Per Gigi Riva vi è soltanto il Cagliari, come per Diego Maradona vi era solo il Napoli.

Il 9 febbraio 2005, prima dell’incontro della nazionale italiana contro la Russia, giocata allo stadio Sant’Elia di Cagliari, la società sarda ha ufficialmente ritirato per sempre la magica maglia numero 11, quella indossata per tutta la carriera in rossoblù da Rombo di tuono.

Dal 2019 Gigi Riva è diventato Presidente Onorario del Cagliari.

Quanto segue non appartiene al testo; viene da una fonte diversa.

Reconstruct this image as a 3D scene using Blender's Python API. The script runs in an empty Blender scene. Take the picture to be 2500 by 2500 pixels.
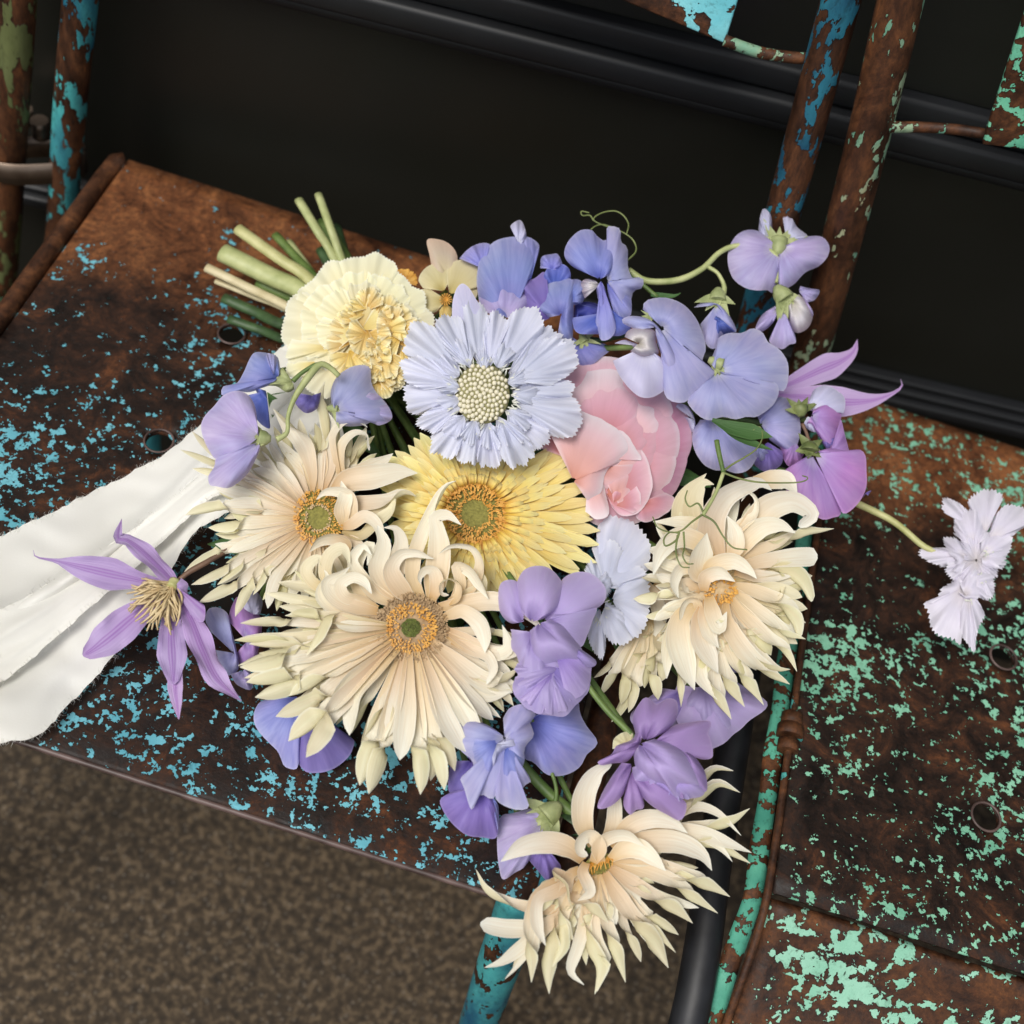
import bpy, math, random
import numpy as np
from mathutils import Vector
random.seed(7); RNG = np.random.default_rng(7)
S = bpy.context.scene
COL = S.collection

# ------------------------------------------------------------------ camera, sky, sun, exposure
PITCH = math.radians(54.3); F = 2976.0           # focal length in pixels of the 2500 px photograph
FW = np.array([0, math.cos(PITCH), -math.sin(PITCH)])
R0 = np.array([1.0, 0, 0]); U0 = np.array([0, math.sin(PITCH), math.cos(PITCH)])
ROLL = math.radians(17.95)
RT = math.cos(ROLL) * R0 + math.sin(ROLL) * U0
UP = -math.sin(ROLL) * R0 + math.cos(ROLL) * U0
CAM = np.array([0, 0, 1.05])
cd = bpy.data.cameras.new('camera'); cam = bpy.data.objects.new('camera', cd); COL.objects.link(cam)
cd.sensor_width = 36; cd.lens = 36 * F / 2500; cd.clip_start = .02; cd.clip_end = 100
from mathutils import Matrix
cam.matrix_world = Matrix(((RT[0], UP[0], -FW[0], CAM[0]), (RT[1], UP[1], -FW[1], CAM[1]), (RT[2], UP[2], -FW[2], CAM[2]), (0, 0, 0, 1)))
cd.dof.use_dof = True; cd.dof.focus_distance = .645; cd.dof.aperture_fstop = 6.3
S.camera = cam
SUN_EL = math.radians(58); SUN_AZ = math.radians(215)    # compass style: from the left, in front of the bench
w = bpy.data.worlds.new('World'); S.world = w; w.use_nodes = True
wn = w.node_tree; bg = wn.nodes['Background']
sky = wn.nodes.new('ShaderNodeTexSky'); sky.sky_type = 'NISHITA'; sky.sun_disc = False
sky.sun_elevation = SUN_EL; sky.sun_rotation = SUN_AZ; sky.air_density = 1.0; sky.dust_density = 3.0; sky.ozone_density = .6
hs = wn.nodes.new('ShaderNodeHueSaturation'); hs.inputs['Saturation'].default_value = .35
wn.links.new(sky.outputs[0], hs.inputs['Color']); wn.links.new(hs.outputs[0], bg.inputs[0]); bg.inputs[1].default_value = .10
sd = bpy.data.lights.new('sun', 'SUN'); sun = bpy.data.objects.new('sun', sd); COL.objects.link(sun)
sd.energy = 1.9; sd.angle = math.radians(26); sd.color = (1, .965, .91)
sv = Vector((math.sin(SUN_AZ) * math.cos(SUN_EL), math.cos(SUN_AZ) * math.cos(SUN_EL), math.sin(SUN_EL)))
sun.rotation_euler = sv.to_track_quat('Z', 'Y').to_euler()
S.view_settings.view_transform = 'Standard'; S.view_settings.look = 'None'
S.view_settings.exposure = .30; S.view_settings.gamma = 1
S.render.resolution_x = S.render.resolution_y = 1024

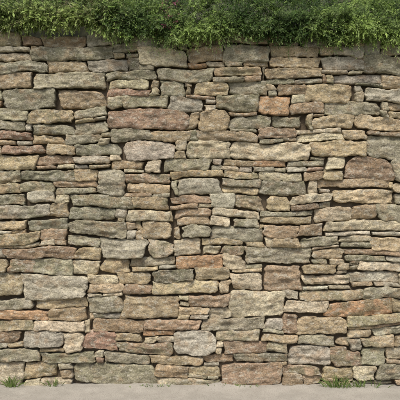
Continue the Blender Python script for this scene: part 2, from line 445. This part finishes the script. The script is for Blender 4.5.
def tuft(name,xpx,y,n,hgt,spread,c1=(.08,.14,.03),c2=(.24,.33,.10)):
    x=(xpx-200)/100
    b=np.stack([x+r.normal(0,spread,n),y+r.normal(0,.015,n),np.full(n,.0)],1)
    d=nrm(np.stack([(b[:,0]-x)/spread*.3+r.normal(0,.25,n),-.1+r.normal(0,.3,n),np.ones(n)],1))
    V,F,C=blades(n,b,d,hgt*r.uniform(.4,1.2,n),r.uniform(.004,.009,n),.35,c1,c2,r)
    return mesh_obj(name,V,F,LEAF,{'col':('FLOAT_COLOR',C)},smooth=False)
tuft('grass_tuft',13,-.06,50,.20,.035)
tuft('grass_tuft',54,-.06,30,.14,.03)
tuft('grass_tuft',336,-.07,80,.19,.06)
tuft('grass_tuft',360,-.07,50,.13,.08)
tuft('grass_tuft',150,-.05,35,.05,.12)
tuft('grass_tuft',238,-.05,25,.05,.12)

# ---------------------------------------------------------------- light & camera
sc=bpy.context.scene
w=bpy.data.worlds.new('World');sc.world=w;w.use_nodes=True;nt=w.node_tree
sky=nt.nodes.new('ShaderNodeTexSky');sky.sky_type='NISHITA';sky.sun_disc=False
el,az=math.radians(54),math.radians(198)
sky.sun_elevation=el;sky.sun_rotation=az;sky.dust_density=4
bg=nt.nodes['Background'];bg.inputs[1].default_value=.15;nt.links.new(sky.outputs[0],bg.inputs[0])
L=bpy.data.lights.new('sun','SUN');L.energy=3.0;L.angle=math.radians(12);L.color=(1,.93,.82)
so=bpy.data.objects.new('sun',L);sc.collection.objects.link(so)
from mathutils import Vector
sd=Vector((math.sin(az)*math.cos(el),math.cos(az)*math.cos(el),math.sin(el)))
so.rotation_euler=sd.to_track_quat('Z','Y').to_euler()
cd=bpy.data.cameras.new('camera');cam=bpy.data.objects.new('camera',cd);sc.collection.objects.link(cam)
cam.location=(0,-6.0,1.85);cam.rotation_euler=(math.radians(90),0,0);cd.lens=54;cd.sensor_width=36
cd.clip_end=2000;sc.camera=cam
sc.view_settings.view_transform='Standard';sc.view_settings.look='None';sc.view_settings.exposure=0
print('stones',len(stones),'verts',base)
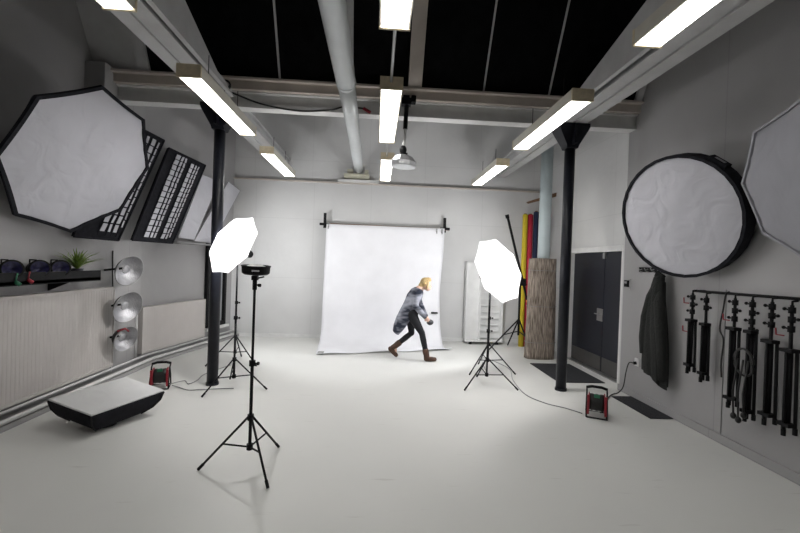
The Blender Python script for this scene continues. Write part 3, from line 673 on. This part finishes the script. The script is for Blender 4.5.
radiator(TW @ Matrix.Translation((0, -.05, 0)), 1.45, .17, .86, 'small cream radiator between the silver dishes and the column', TW @ Vector((.06, .7, .17)), .0006)
b = B(TW); b.tube([(.03, -.09, .1), (.03, -.09, .84)], .018, 8); o = b.build('radiator_riser', 'white', smooth=True, loc=(-3.47, 6.11, .1)); tag(o, 'white upright pipe at the near end of the small radiator', 'pipe')
# ------------------------------------------------------------------ shelf with flash units, plant
t = thing('wall_shelf', 'black wall shelf above the large radiator', 'shelf', (-3.35, 4, 1.3))
b = B(); b.box((-3.5, 2.6, 1.32), (-3.24, 4.93, 1.36)); b.build('board', 'blackplastic', t)
b = B(); b.box((-3.255, 2.6, 1.33), (-3.24, 4.93, 1.44)); b.build('front_lip', 'blackplastic', t)
for y in (3.0, 4.5):
    b = B(); b.prism([(-3.5, y, 1.32), (-3.28, y, 1.32), (-3.5, y, 1.22)], (0, .02, 0)); b.build('shelf_bracket', 'black', t)
pos = [3.55, 3.86, 4.16, 4.42]; names = ['leftmost flash unit on the black shelf, cut by the frame', 'second flash unit from the left on the black shelf', 'third flash unit from the left on the black shelf', 'flash unit beside the green plant on the black shelf']
proto = None
for y, l in zip(pos, names):
    if proto is None:
        t = thing('flash_unit', l, 'studio flash', (-3.33, y, 1.36), 'flash units lying on the shelf')
        ax = (.75, -.66, .05); c0 = Vector((-3.33, y, 1.47))
        b = B(); b.lathe([(0, -.17), (.06, -.17), (.07, -.14), (.07, .03), (.085, .05), (.085, .085), (.07, .085)], c0, ax, 22); b.build('housing', 'blackplastic', t, True)
        b = B(); b.lathe([(0, .06), (.04, .07), (.07, .08)], c0, ax, 18); b.build('glass', 'lens', t, True)
        b = B(); b.box((-3.36, y - .04, 1.361), (-3.28, y + .04, 1.405)); b.build('foot', 'black', t)
        b = B(); b.tube([c0 + Vector((-.08, .0, .04)), c0 + Vector((-.08, 0, .085)), c0 + Vector((.02, -.05, .085)), c0 + Vector((.02, -.05, .05))], .007, 6); b.build('handle', 'black', t)
        proto = t
    else: dup(proto, (-3.33, y, 1.36), 0, l)
for (y, z, m, l) in ((3.93, 1.375, 'red', 'red plug end hanging over the shelf edge'), (3.8, 1.36, 'green', 'green plug end hanging over the shelf edge')):
    b = B(); b.tube([(-3.235, y, z), (-3.215, y + .03, z - .03)], .017, 8); b.tube([(-3.232, y, z), (-3.225, y + .01, z + .075)], .006, 6); o = b.build('plug_end', m, smooth=True, loc=(-3.23, y, z)); tag(o, l, 'plug')
t = thing('potted_plant', 'small green spiky plant on the right end of the black shelf', 'plant', (-3.36, 4.72, 1.36))
b = B(); b.lathe([(0, 0), (.05, 0), (.06, .1), (.05, .1), (0, .09)], (-3.36, 4.72, 1.361), n=16); b.build('pot', 'pot', t, True)
b = B(); random.seed(3)
for i in range(80):
    a = random.uniform(0, 2 * PI); ln = random.uniform(.15, .29); lean = random.uniform(.3, 1.3)
    d = Vector((math.cos(a), math.sin(a) * 1.3, 0)); s0 = Vector((-3.36, 4.72, 1.45)); side = Vector((-math.sin(a), math.cos(a), 0)); pts = []
    for j in range(5):
        q = j / 4; pts.append(s0 + d * (ln * lean * q * (.5 + .6 * q)) + Vector((0, 0, ln * (q - .4 * lean * q * q))))
    wds = [.006, .010, .009, .006, .001]
    L1 = [b.V(p - side * w_ ) for p, w_ in zip(pts, wds)]; L2 = [b.V(p + side * w_) for p, w_ in zip(pts, wds)]
    for j in range(4): b.F([L1[j], L1[j + 1], L2[j + 1], L2[j]])
lo = b.build('leaves', 'leaf', t)
lo.name = 'leaves'
for v in lo.data.vertices:
    if v.co.x < -.12: v.co.x = -.12
# ------------------------------------------------------------------ silver reflector dishes on the wall
def dish(c, R, n, lab):
    c = Vector(c); n = Vector(n).normalized(); t = thing('reflector_dish', lab, 'reflector dish', c, 'silver reflector dishes on the left wall')
    b = B(); d = .12
    b.lathe([(.05, -d), (.10, -d * .92), (R * .75, -d * .55), (R * .95, -d * .15), (R, 0)], c, n, 40); o = b.build('bowl', 'silver', t, True); 
    b = B(); b.lathe([(.053, -d - .004), (.103, -d * .92 - .005), (R * .76, -d * .55 - .006), (R * .965, -d * .15 - .003), (R + .004, -.003)], c, n, 40); b.build('outer_shell', 'black', t, True)
    b = B(); b.lathe([(R - .003, -.004), (R + .008, -.004), (R + .008, .004), (R - .003, .004), (R - .003, -.004)], c, n, 40); b.build('rim', 'steel', t, True)
    b = B(); b.lathe([(0, -d * .45), (.05, -d * .45), (.055, -d * .5), (0, -d * .55)], c, n, 20); b.tube([c - n * d * .5, c - n * d], .006, 6); b.build('deflector', 'silver', t, True)
    b = B(); b.tube([c - n * d, (-3.495, c.y - .02, c.z)], .014, 8); b.build('wall_peg', 'black', t)
    return t
nD = (.93, -.27, -.25)
dish((-3.19, 5.40, 1.424), .197, nD, 'top one of the three silver reflector dishes on the left wall')
dish((-3.19, 5.39, .951), .205, nD, 'middle one of the three silver reflector dishes on the left wall')
dish((-3.20, 5.38, .54), .166, nD, 'smallest and lowest silver reflector dish, with a red clip')
b = B(); b.tube([(-3.20, 5.20, .67), (-3.13, 5.24, .70), (-3.11, 5.28, .66)], .012, 8); o = b.build('red_clip', 'red', smooth=True, loc=(-3.2, 5.25, .66)); tag(o, 'small red clip on the edge of the lowest silver dish', 'clip')
cable('loose_cable', [(-3.49, 5.53, 1.68), (-3.48, 5.52, 1.4), (-3.485, 5.55, 1.0), (-3.48, 5.53, .6), (-3.48, 5.56, .3)], .008, 'cable', 'dark cord hanging down the wall behind the silver dishes')

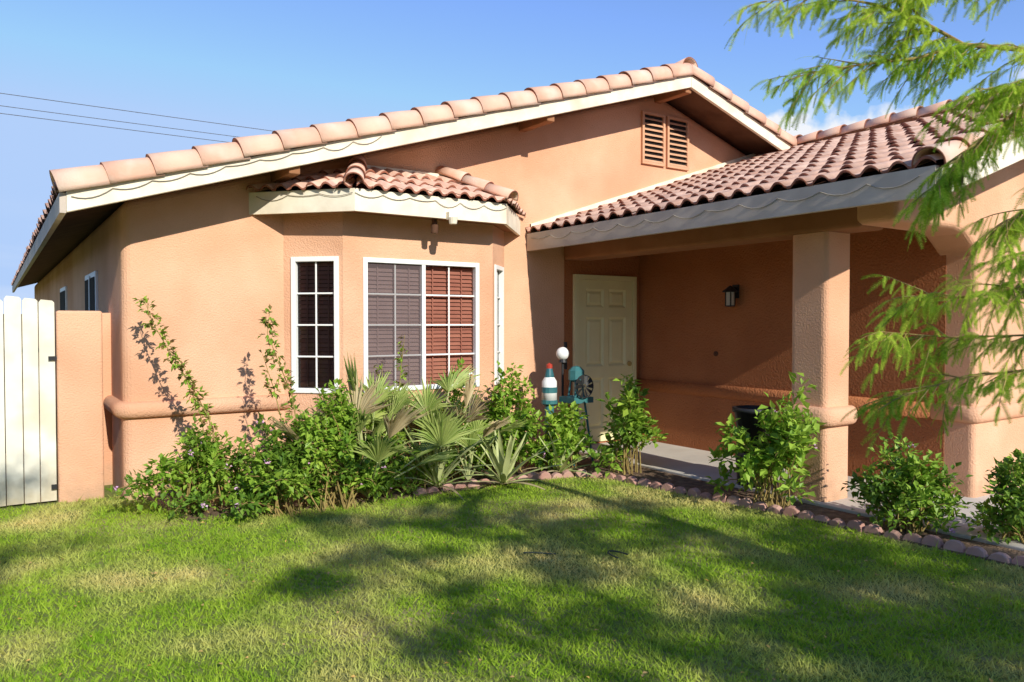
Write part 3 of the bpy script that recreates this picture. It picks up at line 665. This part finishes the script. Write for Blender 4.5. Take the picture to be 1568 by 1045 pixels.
mb=MB(); mb.lathe([(.088,.76),(.087,.82)],c,14); mb.lathe([(.055,.92),(.05,.95),(.033,1.02),(0,1.02)],c,14); mb.obj("stripe",TEAL,lh)
mb=MB(); mb.lathe([(.034,1.02),(.034,1.06),(0,1.08)],c,12); mb.obj("cap",RED,lh)
pt=empty("planter_pot"); mb=MB(); mb.lathe([(0,.04),(.12,.04),(.17,.40),(.19,.40),(.19,.44),(.16,.44),(.15,.38),(0,.37)],(5.72,4.55,.3),18); mb.lathe([(.14,.03),(.16,.32),(.1,.34)],(5.72,4.55,0),14); mb.obj("pot",BLACK,pt,smooth=True)
# ---------------------------------------------------------------- power line
for px in (-30,36):
    up_=empty("utility_pole"); mb=MB(); mb.tube([(px,30,0),(px,30,9.6)],[.16,.12],8); mb.box(px-.08,px+.08,28.9,31.1,8.9,9.02); mb.obj("pole",BARK,up_)
mb=MB()
for (y,z) in ((29.0,9.02),(30.0,8.62),(31.0,9.1)):
    pts=[(-30+66*i/24,y,z-.9*(4*(i/24)*(1-i/24))*.35) for i in range(25)]; mb.tube(pts,.011,5)
mb.obj("power_line",WIRE)
# ================================================================ world, sun, camera
w=bpy.data.worlds.new("World"); scene.world=w; w.use_nodes=True; nt=w.node_tree; N=nt.nodes; Lk=nt.links
bg=N["Background"]; sky=N.new("ShaderNodeTexSky"); sky.sky_type='NISHITA'; sky.sun_disc=False
sky.sun_elevation=math.atan(SZ); sky.sun_rotation=R(180+math.degrees(math.atan(SX))); sky.air_density=1.0; sky.dust_density=.0; sky.ozone_density=3.5
bg.inputs[1].default_value=.14
tc=N.new("ShaderNodeTexCoord"); sep=N.new("ShaderNodeSeparateXYZ"); Lk.new(tc.outputs["Generated"],sep.inputs[0])
def math_(op,a,b=None,c=None,clamp=False):
    m=N.new("ShaderNodeMath"); m.operation=op; m.use_clamp=clamp
    for i,s in enumerate((a,b,c)):
        if s is None: continue
        if isinstance(s,(int,float)): m.inputs[i].default_value=s
        else: Lk.new(s,m.inputs[i])
    return m.outputs[0]
nz=N.new("ShaderNodeTexNoise"); nz.inputs["Scale"].default_value=18; nz.inputs["Detail"].default_value=5; Lk.new(tc.outputs["Generated"],nz.inputs["Vector"])
vd=N.new("ShaderNodeVectorMath"); vd.operation='DOT_PRODUCT'; Lk.new(tc.outputs["Generated"],vd.inputs[0]); vd.inputs[1].default_value=(.856,.517,0)
top=math_('MULTIPLY_ADD',nz.outputs[0],.13,.186)
val=math_('SUBTRACT',top,sep.outputs[2]); val=math_('MULTIPLY',val,70,clamp=True)
az=math_('MULTIPLY_ADD',vd.outputs["Value"],60,-56.6,clamp=True)
mask=math_('MULTIPLY',val,az)
nz2=N.new("ShaderNodeTexNoise"); nz2.inputs["Scale"].default_value=5; nz2.inputs["Detail"].default_value=3
mpg=N.new("ShaderNodeMapping"); mpg.inputs["Scale"].default_value=(1,1,5); Lk.new(tc.outputs["Generated"],mpg.inputs[0]); Lk.new(mpg.outputs[0],nz2.inputs["Vector"])
low=math_('MULTIPLY_ADD',sep.outputs[2],-7,1.0,clamp=True)
haze=math_('MULTIPLY',math_('MULTIPLY_ADD',nz2.outputs[0],4,-1.8,clamp=True),low)
mask=math_('MAXIMUM',mask,math_('MULTIPLY',haze,.5))
tint=N.new("ShaderNodeMix"); tint.data_type='RGBA'; tint.blend_type='MULTIPLY'; tint.inputs[0].default_value=1
Lk.new(sky.outputs[0],tint.inputs[6]); tint.inputs[7].default_value=(1.0,.93,1.06,1)
hs=N.new("ShaderNodeHueSaturation"); hs.inputs["Saturation"].default_value=1.06; hs.inputs["Value"].default_value=1.5; Lk.new(tint.outputs[2],hs.inputs["Color"])
vcap=N.new("ShaderNodeMix"); vcap.data_type='RGBA'; vcap.blend_type='DARKEN'; vcap.inputs[0].default_value=1; Lk.new(hs.outputs[0],vcap.inputs[6]); vcap.inputs[7].default_value=(3.2,4.5,6.9,1)
mx=N.new("ShaderNodeMix"); mx.data_type='RGBA'; Lk.new(mask,mx.inputs[0]); Lk.new(vcap.outputs[2],mx.inputs[6]); mx.inputs[7].default_value=(6.4,6.6,7.0,1)
Lk.new(mx.outputs[2],bg.inputs[0])
sl=bpy.data.lights.new("sun",'SUN'); sl.energy=5.0; sl.angle=R(.53); sl.color=(1,.965,.87)
so=bpy.data.objects.new("sun",sl); COL.objects.link(so); so.rotation_euler=V((SX,1,-SZ)).to_track_quat('-Z','Y').to_euler()
cam=bpy.data.cameras.new("camera"); co=bpy.data.objects.new("camera",cam); COL.objects.link(co); scene.camera=co
cam.sensor_width=36; cam.lens=27.0; cam.clip_end=2000; cam.clip_start=.05
co.location=(0,0,1.5); co.rotation_euler=(R(90-1.29),0,R(-34))
cam.dof.use_dof=True; cam.dof.focus_distance=7.2; cam.dof.aperture_fstop=6.3
scene.view_settings.view_transform='Standard'; scene.view_settings.look='None'; scene.view_settings.exposure=0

Lo scrittore Giulio Angioni, ricordando la fama mondiale della grande ala sinistra, racconta come, in un paese esotico e lontano, registrandosi in un albergo, il concierge non riesce a decifrare sul passaporto la parola Cagliari, finché non fa il collegamento: “Ah, Cag-liari, Gigi Riva!”.

Gigi Riva – Wikipedia

Vi sono uomini e campioni che, nonostante abbiano sposato una maglia, una città o un’intera regione, appartengono a tutti, sono un patrimonio universale. 

Gigi Riva come Maradona. L’ultimo imperatore, del Cagliari e della Sardegna, è un patrimonio mondiale del calcio.